>> Start

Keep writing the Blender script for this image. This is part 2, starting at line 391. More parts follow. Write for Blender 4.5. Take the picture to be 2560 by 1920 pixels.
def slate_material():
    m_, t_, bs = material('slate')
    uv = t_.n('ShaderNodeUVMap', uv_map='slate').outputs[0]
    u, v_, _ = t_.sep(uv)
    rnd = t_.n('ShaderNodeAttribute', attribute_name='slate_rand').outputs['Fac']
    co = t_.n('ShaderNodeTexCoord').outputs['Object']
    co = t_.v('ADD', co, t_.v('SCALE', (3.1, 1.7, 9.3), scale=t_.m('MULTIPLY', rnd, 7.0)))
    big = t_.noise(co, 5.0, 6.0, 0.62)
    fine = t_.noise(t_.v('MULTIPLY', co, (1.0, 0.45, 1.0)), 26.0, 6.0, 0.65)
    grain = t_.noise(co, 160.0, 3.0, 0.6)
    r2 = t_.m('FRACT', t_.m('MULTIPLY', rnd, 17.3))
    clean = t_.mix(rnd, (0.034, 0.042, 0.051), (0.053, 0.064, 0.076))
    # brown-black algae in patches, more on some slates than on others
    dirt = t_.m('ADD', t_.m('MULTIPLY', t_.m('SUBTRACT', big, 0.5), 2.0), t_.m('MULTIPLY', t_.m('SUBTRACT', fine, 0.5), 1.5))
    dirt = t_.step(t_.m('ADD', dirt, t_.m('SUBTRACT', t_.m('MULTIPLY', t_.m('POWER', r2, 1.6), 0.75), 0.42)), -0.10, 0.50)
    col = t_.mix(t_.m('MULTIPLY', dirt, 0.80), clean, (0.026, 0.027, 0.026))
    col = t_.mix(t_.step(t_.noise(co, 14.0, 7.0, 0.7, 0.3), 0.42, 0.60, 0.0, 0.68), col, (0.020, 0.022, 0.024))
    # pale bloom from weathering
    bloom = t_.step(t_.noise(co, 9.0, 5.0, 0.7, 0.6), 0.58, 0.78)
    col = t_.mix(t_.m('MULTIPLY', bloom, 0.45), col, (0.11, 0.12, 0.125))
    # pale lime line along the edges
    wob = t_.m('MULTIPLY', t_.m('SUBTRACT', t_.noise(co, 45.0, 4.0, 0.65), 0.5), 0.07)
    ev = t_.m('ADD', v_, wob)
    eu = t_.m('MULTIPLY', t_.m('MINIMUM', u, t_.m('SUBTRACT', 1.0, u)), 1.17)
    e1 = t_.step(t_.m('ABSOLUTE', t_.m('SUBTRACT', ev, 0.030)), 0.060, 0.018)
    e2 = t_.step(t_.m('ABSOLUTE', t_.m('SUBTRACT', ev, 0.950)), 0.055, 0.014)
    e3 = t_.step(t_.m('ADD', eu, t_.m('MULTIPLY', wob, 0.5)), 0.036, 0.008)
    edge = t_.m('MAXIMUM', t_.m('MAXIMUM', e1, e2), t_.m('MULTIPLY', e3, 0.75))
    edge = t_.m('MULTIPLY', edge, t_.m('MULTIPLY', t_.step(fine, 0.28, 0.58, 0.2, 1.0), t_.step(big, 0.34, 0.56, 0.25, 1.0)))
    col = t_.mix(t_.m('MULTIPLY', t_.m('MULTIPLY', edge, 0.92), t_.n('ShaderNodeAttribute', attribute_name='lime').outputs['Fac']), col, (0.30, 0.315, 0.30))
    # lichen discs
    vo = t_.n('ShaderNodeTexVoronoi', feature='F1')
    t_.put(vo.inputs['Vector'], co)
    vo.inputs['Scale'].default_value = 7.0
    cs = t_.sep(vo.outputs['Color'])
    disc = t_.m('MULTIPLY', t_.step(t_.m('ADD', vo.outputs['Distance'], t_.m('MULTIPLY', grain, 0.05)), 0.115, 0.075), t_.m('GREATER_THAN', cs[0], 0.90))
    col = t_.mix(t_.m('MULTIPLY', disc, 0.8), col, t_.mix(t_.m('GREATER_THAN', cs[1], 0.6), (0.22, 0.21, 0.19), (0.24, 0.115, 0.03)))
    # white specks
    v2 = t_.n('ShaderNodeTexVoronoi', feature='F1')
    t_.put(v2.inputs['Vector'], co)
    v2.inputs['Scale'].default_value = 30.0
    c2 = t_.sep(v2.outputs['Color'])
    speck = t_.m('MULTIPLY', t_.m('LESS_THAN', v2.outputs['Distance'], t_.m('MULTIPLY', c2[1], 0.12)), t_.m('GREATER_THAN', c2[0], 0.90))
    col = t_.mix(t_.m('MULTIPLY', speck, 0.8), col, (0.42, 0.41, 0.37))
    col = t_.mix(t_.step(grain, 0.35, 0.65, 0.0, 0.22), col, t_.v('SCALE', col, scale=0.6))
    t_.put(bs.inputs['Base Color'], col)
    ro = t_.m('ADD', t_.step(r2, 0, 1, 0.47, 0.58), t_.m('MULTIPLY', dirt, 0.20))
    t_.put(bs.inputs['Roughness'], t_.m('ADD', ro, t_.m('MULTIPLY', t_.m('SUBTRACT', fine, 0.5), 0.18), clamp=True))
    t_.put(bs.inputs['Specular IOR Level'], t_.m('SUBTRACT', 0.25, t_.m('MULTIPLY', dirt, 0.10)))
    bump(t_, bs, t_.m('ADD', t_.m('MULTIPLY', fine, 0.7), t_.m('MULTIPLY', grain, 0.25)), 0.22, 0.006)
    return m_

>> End

» WHAT THE TASK ASKS:
Give the listing again, word for word.

» FINISHED TASK:
Keep writing the Blender script for this image. This is part 2, starting at line 391. More parts follow. Write for Blender 4.5. Take the picture to be 2560 by 1920 pixels.
def slate_material():
    m_, t_, bs = material('slate')
    uv = t_.n('ShaderNodeUVMap', uv_map='slate').outputs[0]
    u, v_, _ = t_.sep(uv)
    rnd = t_.n('ShaderNodeAttribute', attribute_name='slate_rand').outputs['Fac']
    co = t_.n('ShaderNodeTexCoord').outputs['Object']
    co = t_.v('ADD', co, t_.v('SCALE', (3.1, 1.7, 9.3), scale=t_.m('MULTIPLY', rnd, 7.0)))
    big = t_.noise(co, 5.0, 6.0, 0.62)
    fine = t_.noise(t_.v('MULTIPLY', co, (1.0, 0.45, 1.0)), 26.0, 6.0, 0.65)
    grain = t_.noise(co, 160.0, 3.0, 0.6)
    r2 = t_.m('FRACT', t_.m('MULTIPLY', rnd, 17.3))
    clean = t_.mix(rnd, (0.034, 0.042, 0.051), (0.053, 0.064, 0.076))
    # brown-black algae in patches, more on some slates than on others
    dirt = t_.m('ADD', t_.m('MULTIPLY', t_.m('SUBTRACT', big, 0.5), 2.0), t_.m('MULTIPLY', t_.m('SUBTRACT', fine, 0.5), 1.5))
    dirt = t_.step(t_.m('ADD', dirt, t_.m('SUBTRACT', t_.m('MULTIPLY', t_.m('POWER', r2, 1.6), 0.75), 0.42)), -0.10, 0.50)
    col = t_.mix(t_.m('MULTIPLY', dirt, 0.80), clean, (0.026, 0.027, 0.026))
    col = t_.mix(t_.step(t_.noise(co, 14.0, 7.0, 0.7, 0.3), 0.42, 0.60, 0.0, 0.68), col, (0.020, 0.022, 0.024))
    # pale bloom from weathering
    bloom = t_.step(t_.noise(co, 9.0, 5.0, 0.7, 0.6), 0.58, 0.78)
    col = t_.mix(t_.m('MULTIPLY', bloom, 0.45), col, (0.11, 0.12, 0.125))
    # pale lime line along the edges
    wob = t_.m('MULTIPLY', t_.m('SUBTRACT', t_.noise(co, 45.0, 4.0, 0.65), 0.5), 0.07)
    ev = t_.m('ADD', v_, wob)
    eu = t_.m('MULTIPLY', t_.m('MINIMUM', u, t_.m('SUBTRACT', 1.0, u)), 1.17)
    e1 = t_.step(t_.m('ABSOLUTE', t_.m('SUBTRACT', ev, 0.030)), 0.060, 0.018)
    e2 = t_.step(t_.m('ABSOLUTE', t_.m('SUBTRACT', ev, 0.950)), 0.055, 0.014)
    e3 = t_.step(t_.m('ADD', eu, t_.m('MULTIPLY', wob, 0.5)), 0.036, 0.008)
    edge = t_.m('MAXIMUM', t_.m('MAXIMUM', e1, e2), t_.m('MULTIPLY', e3, 0.75))
    edge = t_.m('MULTIPLY', edge, t_.m('MULTIPLY', t_.step(fine, 0.28, 0.58, 0.2, 1.0), t_.step(big, 0.34, 0.56, 0.25, 1.0)))
    col = t_.mix(t_.m('MULTIPLY', t_.m('MULTIPLY', edge, 0.92), t_.n('ShaderNodeAttribute', attribute_name='lime').outputs['Fac']), col, (0.30, 0.315, 0.30))
    # lichen discs
    vo = t_.n('ShaderNodeTexVoronoi', feature='F1')
    t_.put(vo.inputs['Vector'], co)
    vo.inputs['Scale'].default_value = 7.0
    cs = t_.sep(vo.outputs['Color'])
    disc = t_.m('MULTIPLY', t_.step(t_.m('ADD', vo.outputs['Distance'], t_.m('MULTIPLY', grain, 0.05)), 0.115, 0.075), t_.m('GREATER_THAN', cs[0], 0.90))
    col = t_.mix(t_.m('MULTIPLY', disc, 0.8), col, t_.mix(t_.m('GREATER_THAN', cs[1], 0.6), (0.22, 0.21, 0.19), (0.24, 0.115, 0.03)))
    # white specks
    v2 = t_.n('ShaderNodeTexVoronoi', feature='F1')
    t_.put(v2.inputs['Vector'], co)
    v2.inputs['Scale'].default_value = 30.0
    c2 = t_.sep(v2.outputs['Color'])
    speck = t_.m('MULTIPLY', t_.m('LESS_THAN', v2.outputs['Distance'], t_.m('MULTIPLY', c2[1], 0.12)), t_.m('GREATER_THAN', c2[0], 0.90))
    col = t_.mix(t_.m('MULTIPLY', speck, 0.8), col, (0.42, 0.41, 0.37))
    col = t_.mix(t_.step(grain, 0.35, 0.65, 0.0, 0.22), col, t_.v('SCALE', col, scale=0.6))
    t_.put(bs.inputs['Base Color'], col)
    ro = t_.m('ADD', t_.step(r2, 0, 1, 0.47, 0.58), t_.m('MULTIPLY', dirt, 0.20))
    t_.put(bs.inputs['Roughness'], t_.m('ADD', ro, t_.m('MULTIPLY', t_.m('SUBTRACT', fine, 0.5), 0.18), clamp=True))
    t_.put(bs.inputs['Specular IOR Level'], t_.m('SUBTRACT', 0.25, t_.m('MULTIPLY', dirt, 0.10)))
    bump(t_, bs, t_.m('ADD', t_.m('MULTIPLY', fine, 0.7), t_.m('MULTIPLY', grain, 0.25)), 0.22, 0.006)
    return m_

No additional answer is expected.